Der Roman „Eine Frage der Chemie“ versetzt Leserinnen und Leser in das Jahr 1961. Hier bestimmen eindeutig Männer, vor allem in der Berufswelt. Frauen bleiben entweder zu Hause bei den Kindern, tragen Hemdblusenkleider und sind in örtlichen Vereinen aktiv oder üben die Assistenztätigkeiten in der Berufswelt aus. Damit gibt sich die Protagonistin Elizabeth Zott nicht zufrieden. Sie hat das Auftreten eines Menschen, der weder durchschnittlich ist noch jemals sein wird. Sie ist Chemikern mit Leib und Seele. Dann trifft sie Calvin Evans, einen brillanten Wissenschaftler, Nobelpreisträgerkandidaten und der Seelenverwandte Elizabeths. Doch das Leben hält viele Tiefen für Elizabeth bereit und so findet sie sich als alleinerziehende Mutter in der Kochsendung „Essen um sechs“ wieder. Irgendwie dennoch logisch, denn Kochen ist für sie Chemie, denn Chemie bedeutet Veränderung der Zustände. Sie schafft es durch die Sendung und ihre Art, Wissen zu vermitteln, Frauen Mut und Selbstvertrauen zu geben und so im Kleinen Veränderungen herbeizuführen, ganz wie die Chemie es lehrt.
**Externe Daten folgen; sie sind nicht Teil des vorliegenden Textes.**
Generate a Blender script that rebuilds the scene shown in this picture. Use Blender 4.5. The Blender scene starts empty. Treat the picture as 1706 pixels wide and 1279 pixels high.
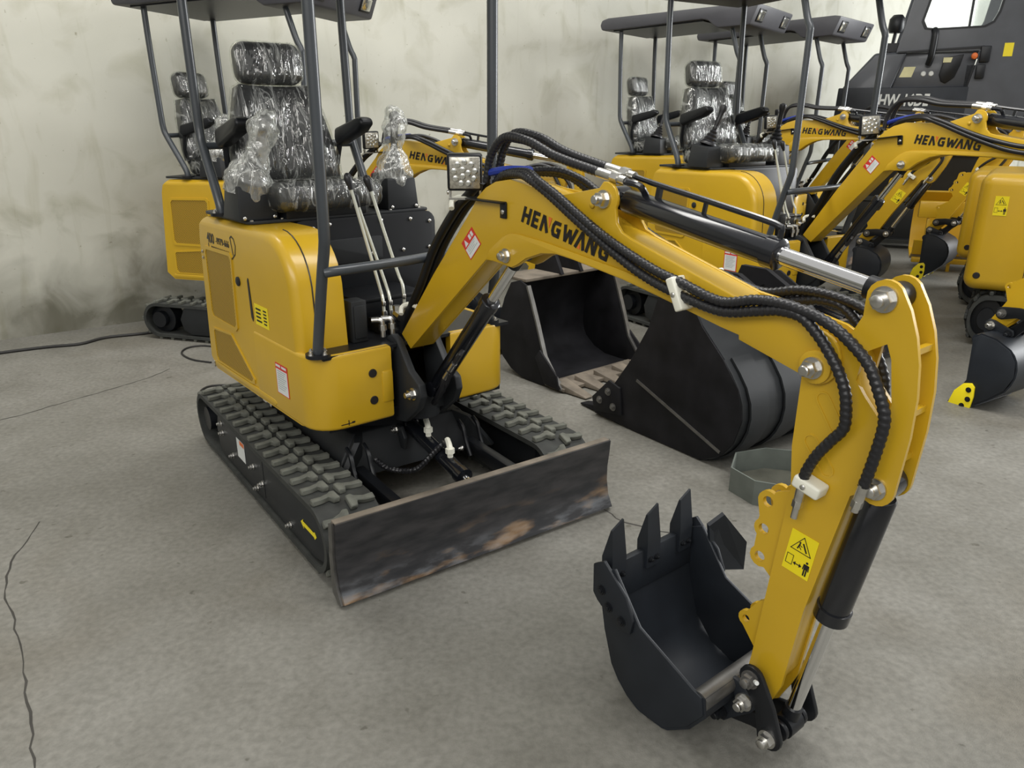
import bpy, bmesh, math, random
from mathutils import Vector, Matrix, noise
from mathutils.geometry import tessellate_polygon
random.seed(7)
R = math.radians
scene = bpy.context.scene
col = scene.collection

# ------------------------------------------------------------------ camera, world, lights
cam_d = bpy.data.cameras.new('camera'); cam = bpy.data.objects.new('camera', cam_d); col.objects.link(cam)
cam_d.sensor_width = 36.0; cam_d.lens = 1280.0 / 1706.0 * 36.0; cam_d.clip_end = 200
cam.location = (0, 0, 1.45); cam.rotation_euler = (R(90 - 19.0), 0, 0)
scene.camera = cam
W = bpy.data.worlds.new('world'); scene.world = W; W.use_nodes = True
bg = W.node_tree.nodes['Background']; bg.inputs['Color'].default_value = (1.0, 0.99, 0.965, 1); bg.inputs['Strength'].default_value = 0.45
def area(name, loc, target, sx, sy, energy, color=(1, 1, 1)):
    d = bpy.data.lights.new(name, 'AREA'); d.shape = 'RECTANGLE'; d.size = sx; d.size_y = sy; d.energy = energy; d.color = color
    o = bpy.data.objects.new(name, d); col.objects.link(o); o.location = loc
    o.rotation_euler = (Vector(target) - Vector(loc)).to_track_quat('-Z', 'Y').to_euler(); return o
area('roof_light_a', (-1.0, 4.2, 5.6), (-1.0, 4.2, 0), 5.0, 1.2, 190, (1, 0.98, 0.94))
area('roof_light_b', (2.8, 1.6, 5.6), (2.8, 1.6, 0), 5.0, 1.2, 165, (1, 0.99, 0.97))
area('front_fill_light', (-1.5, -3.2, 4.2), (0.6, 2.6, 0.7), 6.0, 2.0, 160, (1, 0.985, 0.95))  # fill light added behind the camera to brighten the faces towards it
area('doorway_daylight', (11.5, 7.5, 3.0), (3.5, 9.5, 1.4), 5.0, 4.0, 820, (0.97, 0.99, 1.0))
vs = scene.view_settings
vs.view_transform = 'Standard'; vs.look = 'None'; vs.gamma = 1.0; vs.use_curve_mapping = False; vs.exposure = 0.27

# ------------------------------------------------------------------ materials
MATS = {}
def new_mat(name):
    m = bpy.data.materials.new(name); m.use_nodes = True; MATS[name] = m
    return m, m.node_tree.nodes, m.node_tree.links, m.node_tree.nodes['Principled BSDF']
def ramp(N, pts):
    r = N.new('ShaderNodeValToRGB'); e = r.color_ramp.elements
    while len(e) < len(pts): e.new(0.5)
    for i, (p, c) in enumerate(pts): e[i].position = p; e[i].color = (*c, 1)
    return r
def simple(name, c, rough=0.5, metal=0.0, coat=0.0, var=0.12, scale=6.0, spec=0.5, bump=0.0, bscale=200):
    m, N, L, b = new_mat(name)
    tc = N.new('ShaderNodeTexCoord'); nz = N.new('ShaderNodeTexNoise'); nz.inputs['Scale'].default_value = scale; nz.inputs['Detail'].default_value = 6
    L.new(tc.outputs['Object'], nz.inputs['Vector'])
    r = ramp(N, [(0.3, tuple(x * (1 - var) for x in c)), (0.7, tuple(min(1, x * (1 + var)) for x in c))])
    L.new(nz.outputs['Fac'], r.inputs['Fac']); L.new(r.outputs['Color'], b.inputs['Base Color'])
    b.inputs['Roughness'].default_value = rough; b.inputs['Metallic'].default_value = metal
    b.inputs['Specular IOR Level'].default_value = spec
    if coat: b.inputs['Coat Weight'].default_value = coat; b.inputs['Coat Roughness'].default_value = 0.12
    if bump:
        n2 = N.new('ShaderNodeTexNoise'); n2.inputs['Scale'].default_value = bscale; bp = N.new('ShaderNodeBump')
        bp.inputs['Strength'].default_value = bump; bp.inputs['Distance'].default_value = 0.002
        L.new(tc.outputs['Object'], n2.inputs['Vector']); L.new(n2.outputs['Fac'], bp.inputs['Height']); L.new(bp.outputs['Normal'], b.inputs['Normal'])
    return m
YEL = simple('yellow_paint', (0.575, 0.355, 0.016), 0.34, coat=0.25, var=0.05, scale=3)
BLK = simple('black_paint', (0.008, 0.009, 0.011), 0.38, var=0.3, spec=0.35)
BLG = simple('black_gloss', (0.008, 0.009, 0.012), 0.2, coat=0.4, var=0.2)
DGR = simple('dark_grey_powder', (0.018, 0.020, 0.022), 0.5, var=0.15, spec=0.35)
PST = simple('grey_post_paint', (0.048, 0.055, 0.062), 0.34, coat=0.2, var=0.1)
ROOFM = simple('grey_roof_plastic', (0.062, 0.062, 0.071), 0.5, var=0.1)
RUB = simple('track_rubber', (0.030, 0.032, 0.029), 0.75, var=0.35, scale=14, bump=0.3)
LUG = simple('dusty_rubber', (0.105, 0.108, 0.090), 0.85, var=0.35, scale=20)
HOSE = simple('hose_rubber', (0.014, 0.014, 0.016), 0.36, var=0.2)
FAB = simple('seat_vinyl', (0.020, 0.021, 0.023), 0.5, var=0.3, bump=0.2)
CHR = simple('chrome', (0.78, 0.78, 0.78), 0.12, metal=1.0, var=0.03)
ZNC = simple('zinc_plated', (0.62, 0.61, 0.58), 0.3, metal=1.0, var=0.15, scale=40)
STL = simple('dull_steel', (0.20, 0.195, 0.185), 0.42, metal=0.8, var=0.25, scale=15)
WHT = simple('white_plastic', (0.78, 0.77, 0.66), 0.45, var=0.06)
LEV = simple('lever_rod', (0.66, 0.67, 0.58), 0.3, metal=0.35, var=0.08)
RED = simple('sticker_red', (0.62, 0.035, 0.03), 0.45, var=0.05)
STW = simple('sticker_white', (0.70, 0.72, 0.70), 0.45, var=0.05)
STG = simple('sticker_print', (0.36, 0.40, 0.41), 0.5, var=0.05)
STY = simple('sticker_yellow', (0.86, 0.70, 0.01), 0.45, var=0.03)
INK = simple('print_black', (0.012, 0.010, 0.010), 0.4, var=0.1)
ORG = simple('print_orange', (0.72, 0.16, 0.03), 0.45, var=0.05)
BLU = simple('blue_sleeve', (0.010, 0.035, 0.30), 0.5, var=0.15)
GLS = simple('lamp_lens', (0.42, 0.40, 0.34), 0.18, metal=0.35, var=0.35, scale=120)
LED = simple('led_cup', (0.80, 0.80, 0.74), 0.1, metal=0.9, var=0.1)
GRN = simple('pan_grey', (0.115, 0.13, 0.115), 0.5, var=0.2, scale=10)
CPT = simple('charcoal_body', (0.056, 0.061, 0.072), 0.42, coat=0.2, var=0.12)
BKT = simple('bucket_grey_black', (0.014, 0.017, 0.022), 0.45, var=0.3, scale=5, spec=0.35)
OLD = simple('worn_bucket', (0.011, 0.011, 0.013), 0.6, var=0.5, scale=7, spec=0.22)
DUST = simple('dusty_steel', (0.16, 0.135, 0.105), 0.7, var=0.4, scale=9)
WOOD = simple('scrap_wood', (0.42, 0.30, 0.20), 0.7, var=0.3)

def rust_mat():
    m, N, L, b = new_mat('scuffed_blade_steel')
    tc = N.new('ShaderNodeTexCoord'); mp = N.new('ShaderNodeMapping'); mp.inputs['Scale'].default_value = (1, 1.6, 6.0)
    L.new(tc.outputs['Object'], mp.inputs['Vector'])
    n1 = N.new('ShaderNodeTexNoise'); n1.inputs['Scale'].default_value = 2.6; n1.inputs['Detail'].default_value = 5
    n2 = N.new('ShaderNodeTexNoise'); n2.inputs['Scale'].default_value = 5.0; n2.inputs['Detail'].default_value = 6
    L.new(mp.outputs['Vector'], n1.inputs['Vector']); L.new(mp.outputs['Vector'], n2.inputs['Vector'])
    sx = N.new('ShaderNodeSeparateXYZ'); L.new(tc.outputs['Object'], sx.inputs['Vector'])
    low = N.new('ShaderNodeMapRange'); low.inputs['From Min'].default_value = 0.16; low.inputs['From Max'].default_value = 0.03
    L.new(sx.outputs['Z'], low.inputs['Value'])
    a1 = ramp(N, [(0.53, (0, 0, 0)), (0.66, (0.9, 0.9, 0.9))]); L.new(n1.outputs['Fac'], a1.inputs['Fac'])
    mu = N.new('ShaderNodeMath'); mu.operation = 'MULTIPLY'; L.new(a1.outputs['Color'], mu.inputs[0]); L.new(low.outputs['Result'], mu.inputs[1])
    base = ramp(N, [(0.35, (0.022, 0.023, 0.025)), (0.65, (0.050, 0.048, 0.050))]); L.new(n2.outputs['Fac'], base.inputs['Fac'])
    rc = ramp(N, [(0.35, (0.16, 0.085, 0.035)), (0.6, (0.33, 0.20, 0.09))]); L.new(n2.outputs['Fac'], rc.inputs['Fac'])
    mx = N.new('ShaderNodeMixRGB'); L.new(mu.outputs[0], mx.inputs['Fac']); L.new(base.outputs['Color'], mx.inputs[1]); L.new(rc.outputs['Color'], mx.inputs[2])
    st = N.new('ShaderNodeMapRange'); st.inputs['From Min'].default_value = 0.09; st.inputs['From Max'].default_value = 0.02
    L.new(sx.outputs['Z'], st.inputs['Value'])
    a2 = ramp(N, [(0.46, (0, 0, 0)), (0.66, (0.7, 0.7, 0.7))]); L.new(n2.outputs['Fac'], a2.inputs['Fac'])
    mu2 = N.new('ShaderNodeMath'); mu2.operation = 'MULTIPLY'; L.new(a2.outputs['Color'], mu2.inputs[0]); L.new(st.outputs['Result'], mu2.inputs[1])
    mx2 = N.new('ShaderNodeMixRGB'); L.new(mu2.outputs[0], mx2.inputs['Fac']); L.new(mx.outputs['Color'], mx2.inputs[1]); mx2.inputs[2].default_value = (0.22, 0.24, 0.26, 1)
    L.new(mx2.outputs['Color'], b.inputs['Base Color']); b.inputs['Roughness'].default_value = 0.42; b.inputs['Metallic'].default_value = 0.25
    return m
BLADE = rust_mat()

def grille_mat():
    m, N, L, b = new_mat('perforated_yellow')
    tc = N.new('ShaderNodeTexCoord'); mp = N.new('ShaderNodeMapping'); mp.inputs['Rotation'].default_value = (0, R(45), 0); mp.inputs['Scale'].default_value = (110, 110, 110)
    L.new(tc.outputs['Object'], mp.inputs['Vector'])
    sx = N.new('ShaderNodeSeparateXYZ'); L.new(mp.outputs['Vector'], sx.inputs['Vector'])
    fr = []
    for ax in 'XZ':
        f = N.new('ShaderNodeMath'); f.operation = 'FRACT'; L.new(sx.outputs[ax], f.inputs[0])
        s = N.new('ShaderNodeMath'); s.operation = 'SUBTRACT'; s.inputs[1].default_value = 0.5; L.new(f.outputs[0], s.inputs[0])
        p = N.new('ShaderNodeMath'); p.operation = 'MULTIPLY'; L.new(s.outputs[0], p.inputs[0]); L.new(s.outputs[0], p.inputs[1]); fr.append(p)
    ad = N.new('ShaderNodeMath'); ad.operation = 'ADD'; L.new(fr[0].outputs[0], ad.inputs[0]); L.new(fr[1].outputs[0], ad.inputs[1])
    r = ramp(N, [(0.11, (0.07, 0.045, 0.006)), (0.17, (0.50, 0.30, 0.016))]); L.new(ad.outputs[0], r.inputs['Fac'])
    L.new(r.outputs['Color'], b.inputs['Base Color']); b.inputs['Roughness'].default_value = 0.5
    return m
GRI = grille_mat()

def film_mat(name, sc, ns, pts, gfac, rough, bdist):
    m, N, L, b = new_mat(name); N.remove(b)
    out = N['Material Output']; tr = N.new('ShaderNodeBsdfTransparent'); tr.inputs['Color'].default_value = (0.95, 0.96, 0.94, 1)
    gl = N.new('ShaderNodeBsdfGlossy'); gl.inputs['Roughness'].default_value = rough; gl.inputs['Color'].default_value = (0.95, 0.95, 0.92, 1)
    df = N.new('ShaderNodeBsdfDiffuse'); df.inputs['Color'].default_value = (0.74, 0.75, 0.71, 1)
    tc = N.new('ShaderNodeTexCoord'); mp = N.new('ShaderNodeMapping'); mp.inputs['Scale'].default_value = sc; mp.inputs['Rotation'].default_value = (R(24), 0, 0); L.new(tc.outputs['Object'], mp.inputs['Vector'])
    n1 = N.new('ShaderNodeTexNoise'); n1.inputs['Scale'].default_value = ns; n1.inputs['Detail'].default_value = 3; n1.inputs['Distortion'].default_value = 1.2
    L.new(mp.outputs['Vector'], n1.inputs['Vector'])
    bp = N.new('ShaderNodeBump'); bp.inputs['Strength'].default_value = 1.0; bp.inputs['Distance'].default_value = bdist; L.new(n1.outputs['Fac'], bp.inputs['Height'])
    L.new(bp.outputs['Normal'], gl.inputs['Normal'])
    r = ramp(N, [(p, (v, v, v)) for p, v in pts]); L.new(n1.outputs['Fac'], r.inputs['Fac'])
    m1 = N.new('ShaderNodeMixShader'); L.new(r.outputs['Color'], m1.inputs['Fac']); L.new(tr.outputs[0], m1.inputs[1]); L.new(df.outputs[0], m1.inputs[2])
    m2 = N.new('ShaderNodeMixShader'); m2.inputs['Fac'].default_value = gfac; L.new(m1.outputs[0], m2.inputs[1]); L.new(gl.outputs[0], m2.inputs[2])
    L.new(m2.outputs[0], out.inputs['Surface'])
    return m
BAG = film_mat('crumpled_bag_film', (9, 9, 4), 2.0, [(0.38, 0.12), (0.47, 0.22), (0.52, 0.68), (0.57, 0.18), (0.66, 0.40)], 0.13, 0.12, 0.02)
FILM = film_mat('clear_plastic_film', (7, 16, 3.4), 1.3, [(0.50, 0.015), (0.545, 0.36), (0.585, 0.03), (0.66, 0.02)], 0.10, 0.10, 0.03)
def glass_mat():
    m, N, L, b = new_mat('cab_glass'); N.remove(b); out = N['Material Output']
    tr = N.new('ShaderNodeBsdfTransparent'); tr.inputs['Color'].default_value = (0.86, 0.90, 0.90, 1)
    gl = N.new('ShaderNodeBsdfGlossy'); gl.inputs['Roughness'].default_value = 0.05
    m2 = N.new('ShaderNodeMixShader'); m2.inputs['Fac'].default_value = 0.12; L.new(tr.outputs[0], m2.inputs[1]); L.new(gl.outputs[0], m2.inputs[2]); L.new(m2.outputs[0], out.inputs['Surface'])
    return m
GLASS = glass_mat()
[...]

Bonnie Garmus stellt ihre Protagonistin so natürlich und lebensecht dar, dass ich versucht war, sie zu googlen. Denn eine solche starke und inspirierende Persönlichkeit muss es einfach gegeben haben. Doch es ist eine fiktive Person, die sich durch die patriarchalen Strukturen der bigotten und spießigen Gesellschaft der 1960er Jahre kämpft und alles nicht einfach hinnimmt wie so viele andere. Sie stellt Strukturen und Machtverhältnisse in Frage, erhebt Anspruch auf freie Bildung und Berufswahl für Mädchen und Frauen und die Möglichkeit, selbst über das eigene Leben zu bestimmen. Von Demütigungen lässt sie sich dank messerscharfer Vernunft, Intelligenz und Rationalität nicht beirren. Sie ermutigt Frauen, ihr Leben selbst in die Hand zu nehmen, wenn sie sagt: „Gehen sie Risiken ein“ (…) Haben sie keine Angst vor Experimenten“ oder „Furchtlosigkeit in der Küche wird zu Furchtlosigkeit im Leben“.
Mich hat die Stärke dieser Protagonistin, ihre Unerschrockenheit und ihre Fähigkeit das, was nicht sein kann oder darf, auszublenden, beeindruckt. Mit Elizabeth Zott hat Bonnie Garmus eine Figur erschaffen, die inspiriert und mir beim Lesen immer wieder die Frage aufgedrängt hat, wieviel weiter wir bei aller Gleichberechtigung und Emanzipation in den letzten Jahren gekommen sind und ob wir uns aktuell nicht eher wieder in die Richtung der 1960er Jahre zurückentwickeln. „Eine Frage der Chemie“ ist ein unterhaltendes, kluges Buch und für mich eine echte Entdeckung.